### [What to produce]
Below is some material; set it all down exactly, apart from the pictures.
^^^^^^^^^^^^^^^^
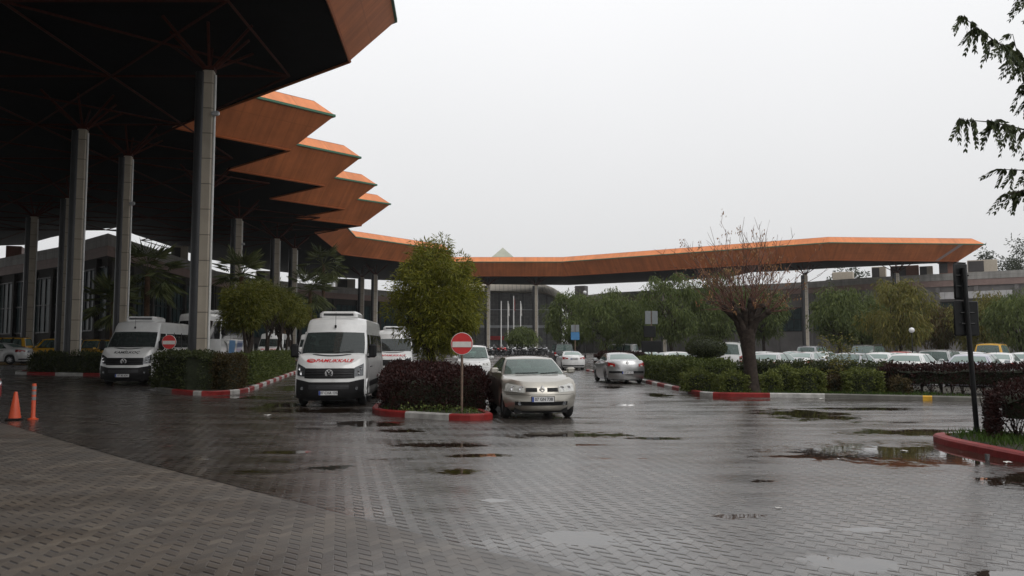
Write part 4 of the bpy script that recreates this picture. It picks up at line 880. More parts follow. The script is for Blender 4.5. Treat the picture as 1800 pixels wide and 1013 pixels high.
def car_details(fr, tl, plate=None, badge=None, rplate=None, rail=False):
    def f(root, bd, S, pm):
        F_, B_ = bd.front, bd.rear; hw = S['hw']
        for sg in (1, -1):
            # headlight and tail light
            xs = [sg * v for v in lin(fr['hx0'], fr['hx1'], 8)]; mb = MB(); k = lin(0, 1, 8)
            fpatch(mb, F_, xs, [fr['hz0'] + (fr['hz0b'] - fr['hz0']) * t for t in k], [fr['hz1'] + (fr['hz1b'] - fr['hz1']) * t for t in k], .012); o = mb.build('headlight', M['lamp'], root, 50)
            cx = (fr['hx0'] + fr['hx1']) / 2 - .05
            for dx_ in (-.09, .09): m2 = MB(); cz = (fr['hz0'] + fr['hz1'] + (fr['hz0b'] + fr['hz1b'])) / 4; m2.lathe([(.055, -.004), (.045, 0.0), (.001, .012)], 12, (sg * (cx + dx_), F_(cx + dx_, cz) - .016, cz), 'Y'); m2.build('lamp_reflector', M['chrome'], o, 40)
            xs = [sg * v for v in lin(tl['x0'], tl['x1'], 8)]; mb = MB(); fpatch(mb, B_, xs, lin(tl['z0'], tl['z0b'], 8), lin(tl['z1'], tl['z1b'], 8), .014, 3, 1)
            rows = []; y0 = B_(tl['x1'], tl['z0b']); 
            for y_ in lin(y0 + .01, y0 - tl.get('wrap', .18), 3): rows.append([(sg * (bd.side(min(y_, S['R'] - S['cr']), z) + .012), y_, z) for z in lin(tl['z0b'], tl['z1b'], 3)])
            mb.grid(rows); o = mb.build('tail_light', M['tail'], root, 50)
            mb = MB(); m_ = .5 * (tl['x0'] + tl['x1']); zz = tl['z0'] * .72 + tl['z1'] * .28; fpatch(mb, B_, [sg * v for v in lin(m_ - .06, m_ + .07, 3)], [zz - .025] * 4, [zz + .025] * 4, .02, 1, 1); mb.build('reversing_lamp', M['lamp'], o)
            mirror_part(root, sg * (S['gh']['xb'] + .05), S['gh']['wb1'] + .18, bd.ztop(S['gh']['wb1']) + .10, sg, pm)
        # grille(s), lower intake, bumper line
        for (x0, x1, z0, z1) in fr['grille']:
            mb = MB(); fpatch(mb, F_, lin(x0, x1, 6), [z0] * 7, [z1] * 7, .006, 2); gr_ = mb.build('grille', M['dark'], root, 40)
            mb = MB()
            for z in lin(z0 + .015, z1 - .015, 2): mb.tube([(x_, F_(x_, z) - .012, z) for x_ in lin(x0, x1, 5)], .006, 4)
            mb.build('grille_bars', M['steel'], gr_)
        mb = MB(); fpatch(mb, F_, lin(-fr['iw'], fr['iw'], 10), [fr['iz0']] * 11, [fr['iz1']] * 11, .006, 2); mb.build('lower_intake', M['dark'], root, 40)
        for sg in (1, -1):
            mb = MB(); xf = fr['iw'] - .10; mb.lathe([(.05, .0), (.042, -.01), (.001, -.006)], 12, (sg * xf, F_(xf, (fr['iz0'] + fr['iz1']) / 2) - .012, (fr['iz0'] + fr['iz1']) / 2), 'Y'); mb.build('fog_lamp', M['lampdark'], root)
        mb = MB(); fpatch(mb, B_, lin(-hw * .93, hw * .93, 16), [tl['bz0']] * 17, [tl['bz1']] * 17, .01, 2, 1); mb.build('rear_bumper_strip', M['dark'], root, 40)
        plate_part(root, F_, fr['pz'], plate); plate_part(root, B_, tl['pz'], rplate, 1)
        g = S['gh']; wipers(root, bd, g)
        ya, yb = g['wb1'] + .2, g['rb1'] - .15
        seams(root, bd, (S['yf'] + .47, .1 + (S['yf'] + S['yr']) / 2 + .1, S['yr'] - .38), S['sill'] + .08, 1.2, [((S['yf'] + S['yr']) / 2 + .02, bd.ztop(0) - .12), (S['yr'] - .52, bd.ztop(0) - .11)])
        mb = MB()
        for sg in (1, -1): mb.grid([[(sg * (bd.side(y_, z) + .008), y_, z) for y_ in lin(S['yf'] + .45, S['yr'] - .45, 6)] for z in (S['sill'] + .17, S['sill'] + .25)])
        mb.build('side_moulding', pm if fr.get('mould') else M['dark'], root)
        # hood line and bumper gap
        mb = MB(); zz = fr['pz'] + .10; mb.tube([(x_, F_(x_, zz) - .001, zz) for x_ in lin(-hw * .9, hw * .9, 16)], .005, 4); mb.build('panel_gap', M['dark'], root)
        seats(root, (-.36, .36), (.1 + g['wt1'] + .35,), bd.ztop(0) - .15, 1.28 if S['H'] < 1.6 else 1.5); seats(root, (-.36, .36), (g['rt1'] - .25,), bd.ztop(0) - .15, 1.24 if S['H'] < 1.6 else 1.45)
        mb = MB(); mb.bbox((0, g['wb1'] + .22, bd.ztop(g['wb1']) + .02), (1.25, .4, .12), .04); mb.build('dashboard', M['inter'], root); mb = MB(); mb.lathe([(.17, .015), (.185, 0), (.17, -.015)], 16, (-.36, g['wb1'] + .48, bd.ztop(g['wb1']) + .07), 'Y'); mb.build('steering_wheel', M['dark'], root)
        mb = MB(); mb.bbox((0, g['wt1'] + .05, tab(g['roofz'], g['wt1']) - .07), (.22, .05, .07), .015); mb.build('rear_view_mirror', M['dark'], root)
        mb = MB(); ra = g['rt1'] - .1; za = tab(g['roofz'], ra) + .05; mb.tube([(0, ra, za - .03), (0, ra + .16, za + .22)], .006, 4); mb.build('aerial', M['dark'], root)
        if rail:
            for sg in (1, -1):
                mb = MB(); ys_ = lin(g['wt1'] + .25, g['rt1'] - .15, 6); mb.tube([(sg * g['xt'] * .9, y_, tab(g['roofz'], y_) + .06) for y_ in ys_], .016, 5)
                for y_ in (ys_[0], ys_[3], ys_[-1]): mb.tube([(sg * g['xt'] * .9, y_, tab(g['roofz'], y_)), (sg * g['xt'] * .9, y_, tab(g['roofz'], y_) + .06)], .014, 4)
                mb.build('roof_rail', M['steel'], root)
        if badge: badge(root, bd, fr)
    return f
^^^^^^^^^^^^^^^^
### [Output of the task]
Write part 4 of the bpy script that recreates this picture. It picks up at line 880. More parts follow. The script is for Blender 4.5. Treat the picture as 1800 pixels wide and 1013 pixels high.
def car_details(fr, tl, plate=None, badge=None, rplate=None, rail=False):
    def f(root, bd, S, pm):
        F_, B_ = bd.front, bd.rear; hw = S['hw']
        for sg in (1, -1):
            # headlight and tail light
            xs = [sg * v for v in lin(fr['hx0'], fr['hx1'], 8)]; mb = MB(); k = lin(0, 1, 8)
            fpatch(mb, F_, xs, [fr['hz0'] + (fr['hz0b'] - fr['hz0']) * t for t in k], [fr['hz1'] + (fr['hz1b'] - fr['hz1']) * t for t in k], .012); o = mb.build('headlight', M['lamp'], root, 50)
            cx = (fr['hx0'] + fr['hx1']) / 2 - .05
            for dx_ in (-.09, .09): m2 = MB(); cz = (fr['hz0'] + fr['hz1'] + (fr['hz0b'] + fr['hz1b'])) / 4; m2.lathe([(.055, -.004), (.045, 0.0), (.001, .012)], 12, (sg * (cx + dx_), F_(cx + dx_, cz) - .016, cz), 'Y'); m2.build('lamp_reflector', M['chrome'], o, 40)
            xs = [sg * v for v in lin(tl['x0'], tl['x1'], 8)]; mb = MB(); fpatch(mb, B_, xs, lin(tl['z0'], tl['z0b'], 8), lin(tl['z1'], tl['z1b'], 8), .014, 3, 1)
            rows = []; y0 = B_(tl['x1'], tl['z0b']); 
            for y_ in lin(y0 + .01, y0 - tl.get('wrap', .18), 3): rows.append([(sg * (bd.side(min(y_, S['R'] - S['cr']), z) + .012), y_, z) for z in lin(tl['z0b'], tl['z1b'], 3)])
            mb.grid(rows); o = mb.build('tail_light', M['tail'], root, 50)
            mb = MB(); m_ = .5 * (tl['x0'] + tl['x1']); zz = tl['z0'] * .72 + tl['z1'] * .28; fpatch(mb, B_, [sg * v for v in lin(m_ - .06, m_ + .07, 3)], [zz - .025] * 4, [zz + .025] * 4, .02, 1, 1); mb.build('reversing_lamp', M['lamp'], o)
            mirror_part(root, sg * (S['gh']['xb'] + .05), S['gh']['wb1'] + .18, bd.ztop(S['gh']['wb1']) + .10, sg, pm)
        # grille(s), lower intake, bumper line
        for (x0, x1, z0, z1) in fr['grille']:
            mb = MB(); fpatch(mb, F_, lin(x0, x1, 6), [z0] * 7, [z1] * 7, .006, 2); gr_ = mb.build('grille', M['dark'], root, 40)
            mb = MB()
            for z in lin(z0 + .015, z1 - .015, 2): mb.tube([(x_, F_(x_, z) - .012, z) for x_ in lin(x0, x1, 5)], .006, 4)
            mb.build('grille_bars', M['steel'], gr_)
        mb = MB(); fpatch(mb, F_, lin(-fr['iw'], fr['iw'], 10), [fr['iz0']] * 11, [fr['iz1']] * 11, .006, 2); mb.build('lower_intake', M['dark'], root, 40)
        for sg in (1, -1):
            mb = MB(); xf = fr['iw'] - .10; mb.lathe([(.05, .0), (.042, -.01), (.001, -.006)], 12, (sg * xf, F_(xf, (fr['iz0'] + fr['iz1']) / 2) - .012, (fr['iz0'] + fr['iz1']) / 2), 'Y'); mb.build('fog_lamp', M['lampdark'], root)
        mb = MB(); fpatch(mb, B_, lin(-hw * .93, hw * .93, 16), [tl['bz0']] * 17, [tl['bz1']] * 17, .01, 2, 1); mb.build('rear_bumper_strip', M['dark'], root, 40)
        plate_part(root, F_, fr['pz'], plate); plate_part(root, B_, tl['pz'], rplate, 1)
        g = S['gh']; wipers(root, bd, g)
        ya, yb = g['wb1'] + .2, g['rb1'] - .15
        seams(root, bd, (S['yf'] + .47, .1 + (S['yf'] + S['yr']) / 2 + .1, S['yr'] - .38), S['sill'] + .08, 1.2, [((S['yf'] + S['yr']) / 2 + .02, bd.ztop(0) - .12), (S['yr'] - .52, bd.ztop(0) - .11)])
        mb = MB()
        for sg in (1, -1): mb.grid([[(sg * (bd.side(y_, z) + .008), y_, z) for y_ in lin(S['yf'] + .45, S['yr'] - .45, 6)] for z in (S['sill'] + .17, S['sill'] + .25)])
        mb.build('side_moulding', pm if fr.get('mould') else M['dark'], root)
        # hood line and bumper gap
        mb = MB(); zz = fr['pz'] + .10; mb.tube([(x_, F_(x_, zz) - .001, zz) for x_ in lin(-hw * .9, hw * .9, 16)], .005, 4); mb.build('panel_gap', M['dark'], root)
        seats(root, (-.36, .36), (.1 + g['wt1'] + .35,), bd.ztop(0) - .15, 1.28 if S['H'] < 1.6 else 1.5); seats(root, (-.36, .36), (g['rt1'] - .25,), bd.ztop(0) - .15, 1.24 if S['H'] < 1.6 else 1.45)
        mb = MB(); mb.bbox((0, g['wb1'] + .22, bd.ztop(g['wb1']) + .02), (1.25, .4, .12), .04); mb.build('dashboard', M['inter'], root); mb = MB(); mb.lathe([(.17, .015), (.185, 0), (.17, -.015)], 16, (-.36, g['wb1'] + .48, bd.ztop(g['wb1']) + .07), 'Y'); mb.build('steering_wheel', M['dark'], root)
        mb = MB(); mb.bbox((0, g['wt1'] + .05, tab(g['roofz'], g['wt1']) - .07), (.22, .05, .07), .015); mb.build('rear_view_mirror', M['dark'], root)
        mb = MB(); ra = g['rt1'] - .1; za = tab(g['roofz'], ra) + .05; mb.tube([(0, ra, za - .03), (0, ra + .16, za + .22)], .006, 4); mb.build('aerial', M['dark'], root)
        if rail:
            for sg in (1, -1):
                mb = MB(); ys_ = lin(g['wt1'] + .25, g['rt1'] - .15, 6); mb.tube([(sg * g['xt'] * .9, y_, tab(g['roofz'], y_) + .06) for y_ in ys_], .016, 5)
                for y_ in (ys_[0], ys_[3], ys_[-1]): mb.tube([(sg * g['xt'] * .9, y_, tab(g['roofz'], y_)), (sg * g['xt'] * .9, y_, tab(g['roofz'], y_) + .06)], .014, 4)
                mb.build('roof_rail', M['steel'], root)
        if badge: badge(root, bd, fr)
    return f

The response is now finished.